Sorti chez XtraWATT, le label parallèle des productions de Carla cet album
bénéficie qui plus est d’une production sonore d’une exceptionnelle présence
qui permet d’apprécier, tant les arrangements d’une incroyable organisation (tel
le minimal et court « Walking Home Alone » qui clôt la face A puis va
réouvrir « autrement » la face B en plaçant quelques cordes
chambristes dans le spectre global) avec des pupitres aux couleurs lumineuses
et chaleureuses, que les solistes qui sont, rappelons-le, quelque part le plus
haut niveau de cette décennie.
Un sentiment de B.O sans images va finir par s’installer en nous, au gré des
plages, au gré des ambiances, de ces orgues théâtraux fantomatiques, de ces
solistes aux mils possibles, de ces pupitres en action compacte, de ces
compositions aux développements multiples et chargés d’inattendu.
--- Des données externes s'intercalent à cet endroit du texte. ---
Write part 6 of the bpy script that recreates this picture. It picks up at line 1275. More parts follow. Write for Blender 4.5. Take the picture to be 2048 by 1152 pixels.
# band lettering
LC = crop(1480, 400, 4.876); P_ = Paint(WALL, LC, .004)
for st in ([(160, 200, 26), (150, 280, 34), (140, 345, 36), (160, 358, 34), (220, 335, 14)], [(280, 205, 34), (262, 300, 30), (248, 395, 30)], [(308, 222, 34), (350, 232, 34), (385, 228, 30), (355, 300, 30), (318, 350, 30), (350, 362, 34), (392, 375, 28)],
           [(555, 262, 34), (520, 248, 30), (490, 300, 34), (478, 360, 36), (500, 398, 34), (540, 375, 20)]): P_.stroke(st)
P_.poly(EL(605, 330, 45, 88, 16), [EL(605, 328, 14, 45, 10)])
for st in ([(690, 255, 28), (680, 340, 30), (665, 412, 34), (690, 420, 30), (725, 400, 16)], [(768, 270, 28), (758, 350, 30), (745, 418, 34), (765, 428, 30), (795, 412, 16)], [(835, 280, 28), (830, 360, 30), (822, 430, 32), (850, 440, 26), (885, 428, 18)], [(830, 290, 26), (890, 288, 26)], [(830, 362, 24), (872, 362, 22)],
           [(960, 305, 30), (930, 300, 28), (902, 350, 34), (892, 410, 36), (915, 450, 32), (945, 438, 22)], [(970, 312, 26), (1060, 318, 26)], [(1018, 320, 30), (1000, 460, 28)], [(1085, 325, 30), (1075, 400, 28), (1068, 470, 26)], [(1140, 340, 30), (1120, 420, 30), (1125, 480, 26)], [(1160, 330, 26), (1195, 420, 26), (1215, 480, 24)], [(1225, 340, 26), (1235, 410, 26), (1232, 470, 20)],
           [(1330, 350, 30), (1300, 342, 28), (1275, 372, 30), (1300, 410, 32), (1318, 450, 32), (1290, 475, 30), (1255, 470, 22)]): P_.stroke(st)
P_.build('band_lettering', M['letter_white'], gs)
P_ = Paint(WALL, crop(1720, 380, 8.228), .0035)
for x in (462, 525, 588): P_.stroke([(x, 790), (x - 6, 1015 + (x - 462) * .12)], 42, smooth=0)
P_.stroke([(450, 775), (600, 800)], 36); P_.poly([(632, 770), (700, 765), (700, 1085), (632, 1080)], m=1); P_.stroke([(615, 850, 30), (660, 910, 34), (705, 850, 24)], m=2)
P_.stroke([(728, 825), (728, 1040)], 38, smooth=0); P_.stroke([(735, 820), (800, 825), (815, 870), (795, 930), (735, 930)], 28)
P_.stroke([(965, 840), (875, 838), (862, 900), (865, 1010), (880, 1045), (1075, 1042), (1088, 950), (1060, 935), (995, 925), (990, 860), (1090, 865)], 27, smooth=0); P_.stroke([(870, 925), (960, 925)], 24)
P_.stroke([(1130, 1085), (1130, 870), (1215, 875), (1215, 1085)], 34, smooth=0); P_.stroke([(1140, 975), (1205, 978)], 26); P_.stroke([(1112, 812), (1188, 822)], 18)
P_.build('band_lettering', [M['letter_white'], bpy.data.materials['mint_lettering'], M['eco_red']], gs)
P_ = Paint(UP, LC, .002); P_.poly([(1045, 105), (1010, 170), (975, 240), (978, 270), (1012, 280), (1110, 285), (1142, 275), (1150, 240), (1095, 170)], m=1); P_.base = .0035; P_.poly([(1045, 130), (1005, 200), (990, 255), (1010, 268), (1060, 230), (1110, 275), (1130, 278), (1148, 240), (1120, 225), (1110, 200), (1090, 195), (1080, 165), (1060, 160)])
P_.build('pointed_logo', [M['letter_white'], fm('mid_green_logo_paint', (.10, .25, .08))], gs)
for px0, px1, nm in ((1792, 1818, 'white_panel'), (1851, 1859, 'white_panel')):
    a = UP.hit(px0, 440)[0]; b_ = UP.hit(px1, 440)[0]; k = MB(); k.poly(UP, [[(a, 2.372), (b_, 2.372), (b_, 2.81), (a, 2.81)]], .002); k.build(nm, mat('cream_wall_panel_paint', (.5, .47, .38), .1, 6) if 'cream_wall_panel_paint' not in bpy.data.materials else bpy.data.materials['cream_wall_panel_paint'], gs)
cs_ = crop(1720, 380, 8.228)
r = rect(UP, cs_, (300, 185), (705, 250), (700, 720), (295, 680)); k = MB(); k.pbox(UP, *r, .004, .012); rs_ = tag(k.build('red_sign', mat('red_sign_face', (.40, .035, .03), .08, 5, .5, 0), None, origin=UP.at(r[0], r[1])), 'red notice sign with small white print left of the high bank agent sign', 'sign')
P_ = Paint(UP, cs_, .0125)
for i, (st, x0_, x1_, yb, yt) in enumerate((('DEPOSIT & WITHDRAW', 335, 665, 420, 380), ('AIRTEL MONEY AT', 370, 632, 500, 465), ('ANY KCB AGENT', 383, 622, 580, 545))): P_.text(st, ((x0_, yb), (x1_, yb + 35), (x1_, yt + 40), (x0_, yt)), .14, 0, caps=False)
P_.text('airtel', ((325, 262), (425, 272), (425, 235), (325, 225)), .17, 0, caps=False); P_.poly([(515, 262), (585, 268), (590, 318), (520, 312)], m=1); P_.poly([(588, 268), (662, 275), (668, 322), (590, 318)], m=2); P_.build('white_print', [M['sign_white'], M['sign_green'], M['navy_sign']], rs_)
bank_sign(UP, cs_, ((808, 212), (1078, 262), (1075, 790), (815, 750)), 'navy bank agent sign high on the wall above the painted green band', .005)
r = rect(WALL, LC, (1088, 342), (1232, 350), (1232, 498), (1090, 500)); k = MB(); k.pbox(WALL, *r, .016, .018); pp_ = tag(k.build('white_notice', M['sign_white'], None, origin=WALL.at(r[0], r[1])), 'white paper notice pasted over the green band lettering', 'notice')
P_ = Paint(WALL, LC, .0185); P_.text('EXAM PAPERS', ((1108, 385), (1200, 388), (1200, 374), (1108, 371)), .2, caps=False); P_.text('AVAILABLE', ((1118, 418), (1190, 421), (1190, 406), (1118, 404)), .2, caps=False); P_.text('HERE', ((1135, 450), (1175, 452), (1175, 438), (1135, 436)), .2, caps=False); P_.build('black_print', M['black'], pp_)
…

« Trapped in True Love », avec un Lew Soloff absolument déchirant d’expressivité
– le genre de solo que tout trompettiste doit absolument écouter une fois dans
sa vie) ainsi qu’un Hiram Bullock totalement hendrixien suivi d’un solo de cor
de John Clark, est un titre à mettre dans toute playlist tant sa conception en
composition et en orchestration se doit d’être partagée abondamment.
L’album est court mais tellement intense qu’on en sort écarquillé, fasciné,
sous emprise et incapable de passer à autre chose, si ce n’est, même, incapable
de le remettre tant il a été fulgurant, instantané, immédiat… et transmetteur
de sensations ultimes.
Je terminerais donc ce troisième parcours d’albums de musique collective par celui-ci
qui n’est pas un des moindres et même certainement l’un des plus indispensables,
cultes, uniques et exclusifs.
Il s’enfuit sur ce petit gimmick quasi rock’n’rollesque joué par Weinsberg au
piano, où tout se mélange comme pour une recette nouvelle, qu’on réaliserait
avec les ingrédients dont on dispose afin « de voir », le résultat.
Pari gagné et chacun va y trouver de quoi s’extraire et de nous régaler.
Mais quel album !
---
Bon week end à toutes et tous et profitez bien de ces beaux jours printaniers.